Troisièmement, la directive « services » ne porte pas sur la formation professionnelle et ne permet pas d'utiliser sa transposition pour soustraire la formation professionnelle au champ de l'activité économique.

Reste un problème qu'a soulevé le député Rousset, qui m'a écrit à ce sujet en tant que président de l'ARF : l'ambiguïté, en droit communautaire, de la notion de mandatement. On s'est parfois demandé ce que la Commission européenne avait exactement en tête. Le mandatement n'offre-t-il pas un biais permettant d'atténuer, notamment pour les personnes les plus éloignées de l'emploi, l'application du droit de la concurrence ? Cette notion apparaît dans une décision du 28 novembre 2005 relative à l'application des dispositions de l'article 86-2. Or il apparaît, après avoir interrogé la Commission, que la notion de mandatement est pour elle la simple transcription de ce que nous appellerions une délégation de service public. Ils considèrent que les règles du droit de la concurrence s'appliquent, que vous l'exerciez vous-même ou que vous l'exerciez sous forme de délégation de service public. Ce qui n'autorise pas à se soustraire aux règles du droit de la concurrence.
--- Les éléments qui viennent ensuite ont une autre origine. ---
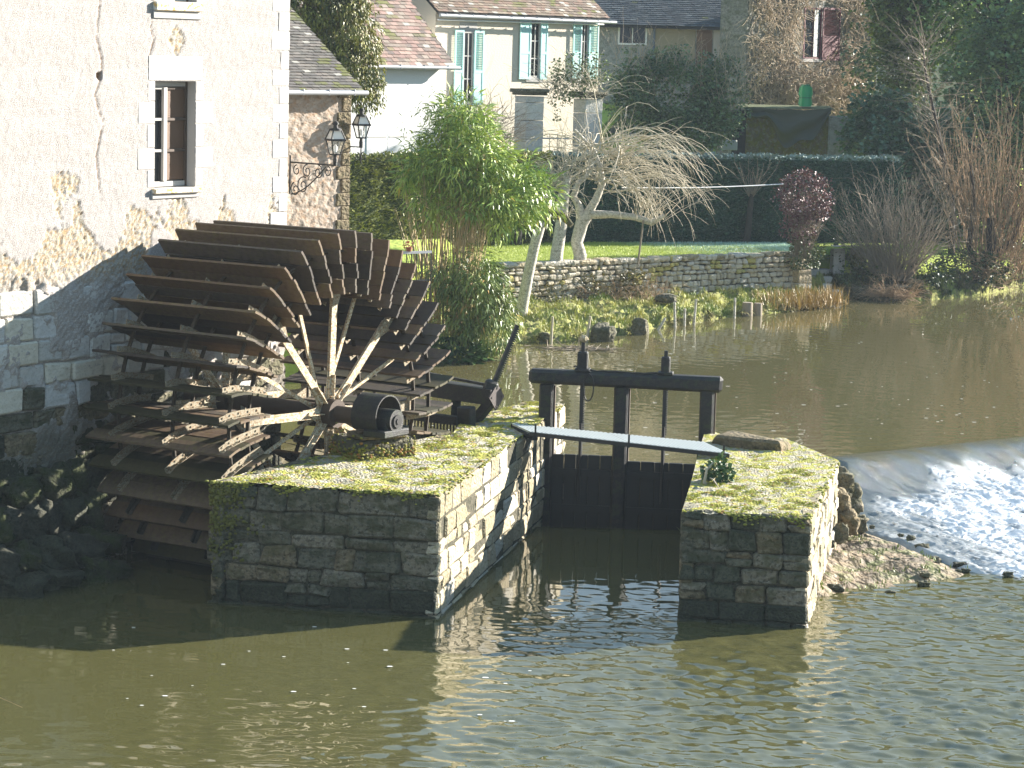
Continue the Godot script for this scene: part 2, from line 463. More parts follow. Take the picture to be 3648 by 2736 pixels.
# ---------------------------------------------------------------- water
func build_water():
	var n1 := noise(101, 1.25, 2)
	var n2 := noise(102, 3.2, 2)
	var n3 := noise(103, 0.16, 2)
	# the lower pool: ripples run across the view and grow towards the weir and the near bank
	var nu := 420
	var nv := 330
	var x0 := -11.5
	var x1 := 13.0
	var z0 := -48.5
	var z1 := -29.0
	var f := func(i, j):
		var x: float = lerpf(x0, x1, float(i) / nu)
		var z: float = lerpf(z0, z1, float(j) / nv)
		var a := clampf((x * 0.62 + (z + 40.0) * 0.42 + 1.2) / 4.5, 0.05, 1.0)
		if z < -41.0: a *= clampf((z + 50.0) / 9.0, 0.15, 1.0)
		a *= 0.75 + 0.5 * n3.get_noise_2d(x, z)
		var w := n1.get_noise_2d(x * 1.1 + z * 0.25, z * 1.9) * 0.04 + n2.get_noise_2d(x, z * 1.3) * 0.017
		return Vector3(x, w * a, z)
	var wm := mat(lin(0.092, 0.088, 0.033), 0.04, null, 1.0)
	wm.metallic_specular = 0.8
	struct("lower_river_water", sheet(nu, nv, f, null, null, true), wm)
	var far := Mb.new()
	for q in [[-80.0, x0, -80.0, z1], [x1, 90.0, -60.0, z1], [-80.0, 90.0, z1, 6.0]]:
		var y := -0.004
		far.quad(V(q[0], y, q[2]), V(q[0], y, q[3]), V(q[1], y, q[3]), V(q[1], y, q[2]))
	struct("lower_river_water", far.mesh(), wm)
	# the mill pond above the weir: almost still
	var um := mat(lin(0.118, 0.104, 0.046), 0.03, null, 1.0)
	um.metallic_specular = 0.5
	var m1 := noise(104, 1.6, 2)
	var nu2 := 300
	var nv2 := 260
	var cr := V(0.796, 0, -0.605)
	var fd := V(0.605, 0, 0.796)
	var p0 := V(6.72, 0, -51.8)
	var g := func(i, j):
		# rows start at the weir crest line and run back from it
		var l: float = lerpf(-9.0, 24.0, float(i) / nu2)
		var t: float = float(j) / nv2
		var p: Vector3 = p0 + cr * l - fd * (t * t * 30.0 + t * 16.0)
		return Vector3(p.x, 1.0 + 0.004 * m1.get_noise_2d(p.x, p.z * 2.0), p.z)
	var inchannel := func(i, j):
		var p: Vector3 = g.call(i, j)
		return p.x < 4.2 and p.z > -49.3
	struct("mill_pond_water", sheet(nu2, nv2, g, null, inchannel, false), um)
	var far2 := Mb.new()
	var pa: Vector3 = p0 + cr * 24.0; var pb: Vector3 = p0 + cr * 90.0
	pa.y = 0.99; pb.y = 0.99
	far2.quad(pa, pb, pb - fd * 60, pa - fd * 60)
	pa = p0 - cr * 9.0; pb = p0 - cr * 14.0
	pa.y = 0.99; pb.y = 0.99
	far2.quad(pb, pa, pa - fd * 46, pb - fd * 46)
	struct("mill_pond_water", far2.mesh(), um)
	# flecks of foam on both
	var disc := Mb.new()
	for k in 6:
		disc.tri(Vector3.ZERO, V(cos(TAU * (k + 1) / 6), 0, sin(TAU * (k + 1) / 6)), V(cos(TAU * k / 6), 0, sin(TAU * k / 6)))
	disc.tri(V(0, 0.3, 0), V(1, 0, 0), V(0, 0, -1)); disc.tri(V(0, 0.3, 0), V(-0.6, 0, 0.6), V(1, 0, 0)); disc.tri(V(0, 0.3, 0), V(0, 0, -1), V(-0.6, 0, 0.6))
	var xf := []
	var cs := []
	for k in 260:
		var l := rf(-6, 16)
		var t := rf(1.0, 24)
		var p: Vector3 = p0 + cr * l - fd * t
		var s := rf(0.008, 0.026)
		xf.append(T(Basis.from_scale(V(s * rf(1.2, 2.6), s * 0.5, s)), V(p.x, 1.007, p.z)))
		cs.append(Color(0.8, 0.8, 0.76))
	for k in 26:
		var s := rf(0.01, 0.03)
		xf.append(T(Basis.from_scale(V(s * 1.8, s * 0.5, s)), V(rf(-6, 0.5), 0.012, rf(-39.5, -34))))
		cs.append(Color(0.85, 0.85, 0.82))
	var fl := multi("foam_fleck", disc.mesh(), M.dull, xf, cs)
	tag(fl, "tiny white foam flecks drifting on the brown river water", "foam")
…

En outre, il faut savoir que le droit communautaire est supérieur, dans la hiérarchie des normes, au droit national. Même si le Parlement adoptait une loi, le Conseil d'État la balaierait d'un revers de main. Même une loi ne nous protègerait pas.
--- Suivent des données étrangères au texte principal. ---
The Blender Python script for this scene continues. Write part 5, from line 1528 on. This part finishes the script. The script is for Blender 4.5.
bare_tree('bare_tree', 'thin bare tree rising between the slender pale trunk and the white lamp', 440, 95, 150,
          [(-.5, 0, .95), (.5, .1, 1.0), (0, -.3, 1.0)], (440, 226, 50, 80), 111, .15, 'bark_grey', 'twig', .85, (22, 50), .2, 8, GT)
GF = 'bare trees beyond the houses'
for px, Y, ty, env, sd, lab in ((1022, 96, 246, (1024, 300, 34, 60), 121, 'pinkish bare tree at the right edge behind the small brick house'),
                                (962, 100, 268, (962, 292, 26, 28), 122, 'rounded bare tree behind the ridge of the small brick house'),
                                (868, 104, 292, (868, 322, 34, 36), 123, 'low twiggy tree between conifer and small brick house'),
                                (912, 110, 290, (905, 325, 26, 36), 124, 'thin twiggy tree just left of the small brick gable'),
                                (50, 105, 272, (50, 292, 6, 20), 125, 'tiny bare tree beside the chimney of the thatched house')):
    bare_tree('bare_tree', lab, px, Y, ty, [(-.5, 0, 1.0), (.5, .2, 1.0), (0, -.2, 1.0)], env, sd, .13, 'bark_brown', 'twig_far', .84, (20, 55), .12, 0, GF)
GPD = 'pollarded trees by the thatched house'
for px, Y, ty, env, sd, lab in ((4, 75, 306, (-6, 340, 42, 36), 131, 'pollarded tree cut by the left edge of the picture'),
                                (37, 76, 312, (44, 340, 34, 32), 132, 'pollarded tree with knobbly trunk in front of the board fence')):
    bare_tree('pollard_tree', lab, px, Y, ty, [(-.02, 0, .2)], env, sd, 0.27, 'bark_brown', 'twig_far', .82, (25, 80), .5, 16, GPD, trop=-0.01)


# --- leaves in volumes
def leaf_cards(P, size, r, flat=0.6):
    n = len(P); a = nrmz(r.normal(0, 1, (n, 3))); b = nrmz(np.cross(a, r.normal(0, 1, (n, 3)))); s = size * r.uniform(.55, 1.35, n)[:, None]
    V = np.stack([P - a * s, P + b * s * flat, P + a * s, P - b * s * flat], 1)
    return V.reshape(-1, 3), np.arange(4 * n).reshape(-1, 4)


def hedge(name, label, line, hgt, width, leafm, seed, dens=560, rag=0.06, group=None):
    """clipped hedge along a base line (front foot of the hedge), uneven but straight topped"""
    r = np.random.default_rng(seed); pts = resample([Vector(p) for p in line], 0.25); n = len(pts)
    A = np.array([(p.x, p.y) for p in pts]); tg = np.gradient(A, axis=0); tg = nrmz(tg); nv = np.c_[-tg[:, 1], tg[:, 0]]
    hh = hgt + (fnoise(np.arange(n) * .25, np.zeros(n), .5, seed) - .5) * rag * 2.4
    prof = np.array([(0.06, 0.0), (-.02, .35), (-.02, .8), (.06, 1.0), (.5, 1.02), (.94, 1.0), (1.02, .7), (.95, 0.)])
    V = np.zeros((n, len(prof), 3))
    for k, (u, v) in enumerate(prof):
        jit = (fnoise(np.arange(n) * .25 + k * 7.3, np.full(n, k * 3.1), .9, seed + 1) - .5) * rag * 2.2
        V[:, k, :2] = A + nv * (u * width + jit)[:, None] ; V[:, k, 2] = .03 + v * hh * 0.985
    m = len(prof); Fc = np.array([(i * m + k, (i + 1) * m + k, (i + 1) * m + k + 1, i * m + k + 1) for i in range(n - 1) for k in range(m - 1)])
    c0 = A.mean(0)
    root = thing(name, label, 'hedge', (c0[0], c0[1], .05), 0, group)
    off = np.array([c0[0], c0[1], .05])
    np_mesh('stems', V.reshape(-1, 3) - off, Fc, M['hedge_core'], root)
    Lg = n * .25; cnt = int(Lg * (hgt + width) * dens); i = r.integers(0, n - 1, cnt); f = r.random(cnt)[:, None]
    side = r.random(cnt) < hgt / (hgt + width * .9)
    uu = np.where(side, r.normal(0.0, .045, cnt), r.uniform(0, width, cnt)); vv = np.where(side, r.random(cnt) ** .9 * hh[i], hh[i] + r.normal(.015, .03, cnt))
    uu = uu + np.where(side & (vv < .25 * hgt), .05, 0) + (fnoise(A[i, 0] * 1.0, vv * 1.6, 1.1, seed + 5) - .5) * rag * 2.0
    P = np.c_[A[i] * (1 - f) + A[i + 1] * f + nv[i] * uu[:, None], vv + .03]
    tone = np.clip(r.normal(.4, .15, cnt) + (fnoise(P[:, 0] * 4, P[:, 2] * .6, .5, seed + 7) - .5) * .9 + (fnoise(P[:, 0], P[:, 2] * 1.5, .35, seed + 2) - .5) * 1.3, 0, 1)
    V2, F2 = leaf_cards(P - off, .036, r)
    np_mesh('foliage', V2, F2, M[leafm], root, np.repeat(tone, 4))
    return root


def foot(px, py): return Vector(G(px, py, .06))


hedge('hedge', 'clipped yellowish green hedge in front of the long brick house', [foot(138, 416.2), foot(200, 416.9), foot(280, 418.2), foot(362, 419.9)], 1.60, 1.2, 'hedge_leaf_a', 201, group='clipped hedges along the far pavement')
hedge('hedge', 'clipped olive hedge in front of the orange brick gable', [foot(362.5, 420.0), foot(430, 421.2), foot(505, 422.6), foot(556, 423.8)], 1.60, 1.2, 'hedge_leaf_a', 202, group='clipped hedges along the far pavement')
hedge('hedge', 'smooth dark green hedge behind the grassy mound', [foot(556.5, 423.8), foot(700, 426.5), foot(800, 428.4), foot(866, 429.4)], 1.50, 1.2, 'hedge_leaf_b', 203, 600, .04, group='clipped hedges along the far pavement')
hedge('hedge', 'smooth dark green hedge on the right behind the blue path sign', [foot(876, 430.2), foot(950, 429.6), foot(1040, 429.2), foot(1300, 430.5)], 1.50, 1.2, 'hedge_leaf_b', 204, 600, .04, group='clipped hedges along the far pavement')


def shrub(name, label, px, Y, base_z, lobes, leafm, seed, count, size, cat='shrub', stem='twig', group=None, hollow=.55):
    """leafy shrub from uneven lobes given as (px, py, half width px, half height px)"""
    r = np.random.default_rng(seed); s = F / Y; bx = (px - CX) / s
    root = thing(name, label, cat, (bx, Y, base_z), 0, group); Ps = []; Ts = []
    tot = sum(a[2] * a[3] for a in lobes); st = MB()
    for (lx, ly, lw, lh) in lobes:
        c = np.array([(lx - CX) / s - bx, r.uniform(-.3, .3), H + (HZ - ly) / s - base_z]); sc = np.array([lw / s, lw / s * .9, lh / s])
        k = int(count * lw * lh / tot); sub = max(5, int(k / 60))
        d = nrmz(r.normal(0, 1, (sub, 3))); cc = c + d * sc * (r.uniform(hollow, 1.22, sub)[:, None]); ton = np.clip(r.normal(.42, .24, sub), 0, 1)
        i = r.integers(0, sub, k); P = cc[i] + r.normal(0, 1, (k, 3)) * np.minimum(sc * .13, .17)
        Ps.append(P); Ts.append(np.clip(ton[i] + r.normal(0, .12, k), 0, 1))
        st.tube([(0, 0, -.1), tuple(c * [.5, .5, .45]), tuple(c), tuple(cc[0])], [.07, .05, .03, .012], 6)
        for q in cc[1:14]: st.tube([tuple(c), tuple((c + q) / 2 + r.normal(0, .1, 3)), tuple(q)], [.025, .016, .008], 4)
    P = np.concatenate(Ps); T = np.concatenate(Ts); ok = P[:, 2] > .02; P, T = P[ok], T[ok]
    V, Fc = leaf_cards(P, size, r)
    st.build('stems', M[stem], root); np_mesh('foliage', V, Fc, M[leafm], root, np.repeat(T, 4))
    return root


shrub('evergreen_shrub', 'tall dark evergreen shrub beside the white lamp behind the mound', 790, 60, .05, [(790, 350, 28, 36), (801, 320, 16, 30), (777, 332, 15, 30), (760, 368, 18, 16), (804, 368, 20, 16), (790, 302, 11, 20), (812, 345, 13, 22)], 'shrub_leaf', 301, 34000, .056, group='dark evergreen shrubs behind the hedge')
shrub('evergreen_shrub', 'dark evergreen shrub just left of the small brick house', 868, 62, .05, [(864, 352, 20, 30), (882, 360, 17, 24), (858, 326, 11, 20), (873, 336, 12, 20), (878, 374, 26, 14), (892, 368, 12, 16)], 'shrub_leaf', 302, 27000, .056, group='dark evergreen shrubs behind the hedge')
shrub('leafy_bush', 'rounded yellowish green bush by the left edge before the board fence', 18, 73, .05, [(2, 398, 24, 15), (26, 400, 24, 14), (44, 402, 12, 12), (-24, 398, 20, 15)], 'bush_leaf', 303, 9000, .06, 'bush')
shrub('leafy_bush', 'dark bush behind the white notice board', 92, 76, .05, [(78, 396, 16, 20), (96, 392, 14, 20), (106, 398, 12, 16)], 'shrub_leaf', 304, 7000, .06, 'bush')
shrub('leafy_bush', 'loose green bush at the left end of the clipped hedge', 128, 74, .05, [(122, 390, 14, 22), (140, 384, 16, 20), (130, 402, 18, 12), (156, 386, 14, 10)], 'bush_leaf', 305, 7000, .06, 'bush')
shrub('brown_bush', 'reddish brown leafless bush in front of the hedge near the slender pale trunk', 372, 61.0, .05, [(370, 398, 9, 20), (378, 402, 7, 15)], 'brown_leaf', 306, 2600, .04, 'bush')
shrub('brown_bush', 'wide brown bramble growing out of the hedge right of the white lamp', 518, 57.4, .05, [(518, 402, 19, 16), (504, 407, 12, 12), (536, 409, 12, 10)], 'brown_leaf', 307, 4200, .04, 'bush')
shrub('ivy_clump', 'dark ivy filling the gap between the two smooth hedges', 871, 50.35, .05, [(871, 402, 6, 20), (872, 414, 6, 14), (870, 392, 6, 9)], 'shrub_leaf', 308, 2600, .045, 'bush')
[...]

Autrement dit l'état actuel du droit, de notre point de vue, ne nous permet pas de faire autrement que de nous soumettre au droit de la concurrence. Nous le faisons donc sur nos propres marchés.

Certaines régions ont la même lecture que nous. C'est le cas de la région Bretagne, qui s'est engagée dans cette démarche. D'autres régions en ont une autre : la région Limousin, par exemple, a considéré qu'elle pouvait continuer à subventionner l'AFPA. Un contentieux est en cours. J'attends de voir quel en sera le résultat. Mais, comme je vous l'ai dit, je suis très inquiet de la prise de risque juridique. Si, comme je le pense très fortement, les tribunaux annulent les subventions, il pourrait être demandé rétroactivement à l'AFPA de reverser les sommes qu'elle a reçues. C'est une grosse prise de risque.

Reste l'ouverture qui a été faite par le député Rousset, et sur laquelle je suis totalement prêt à travailler. Le code des marchés publics nous laisse des marges. La Bretagne les a exploitées, avec un appel d'offres contenant des clauses qui valorisaient les services publics et l'accompagnement des personnes les plus éloignées de l'emploi. Je crois que c'est dans cette voie qu'il faut s'engager. Nous y sommes prêts. Je vous ai donné l'exemple de l'appel d'offres que nous avons lancé pour les détenus et autres publics très spécifiques. C'est l'AFPA qui l'a remporté, et notamment parce que nous avons veillé à ce que les clauses de l'appel d'offres valorisent la dimension de service public. Au vu de l'état du droit européen et de notre capacité – soyons lucides – à le modifier dans les cinq années à venir, cela me semble la meilleure voie. Je suis tout à fait prêt à travailler avec vous dans ce sens.